Have you been to a circus where the ringmaster is NOT in control?  Was that a fun experience? Well, think about your life or your classroom or your school?  What can you do to work better together? How can you Juggle Elephants more effectively?  We definitely don't want an elephant to fall on us....that would be too painful.

Yes, educators are enjoying a more relaxing summer break, which is important and well-deserved. "Intermission is an essential part of creating a better circus performance" (Loflin 105). We all need a break.  If we work too hard, without a break, then we are miserable and too tired to be productive or effective.  Enjoy your break, like I'm enjoying mine. I love my personal time, my family time, and my professional time.  I now know how to move back and forth from all these essential parts of my life more efficiently.  Lesson Learned!  Now, all I have to do is keep practicing what I have learned.

Is your life a well-organized circus or is the circus you call life taking over your days?

Do you spend too much time in the Self Ring? Relationship Ring? or Professional Ring?

Do you need more balance in your life?  What will you do to be an effective Ringmaster in your circus?  When will you start? How will you start?
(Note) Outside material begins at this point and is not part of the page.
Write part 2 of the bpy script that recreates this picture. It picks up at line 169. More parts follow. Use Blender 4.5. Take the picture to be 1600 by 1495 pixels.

Remember, YOU are in charge of your life. I'm glad I finally got that message.  Happiness is definitely contagious....I noticed my husband is now reading my copy of Juggling Elephants.  I wonder what he thinks; it will definitely be a nice conversation to have together.

I know that now that I'm juggling and balancing my life more effectively, the elephants (or tasks) have gotten much smaller and more manageable.  Just Juggle...and your life will Jive together better!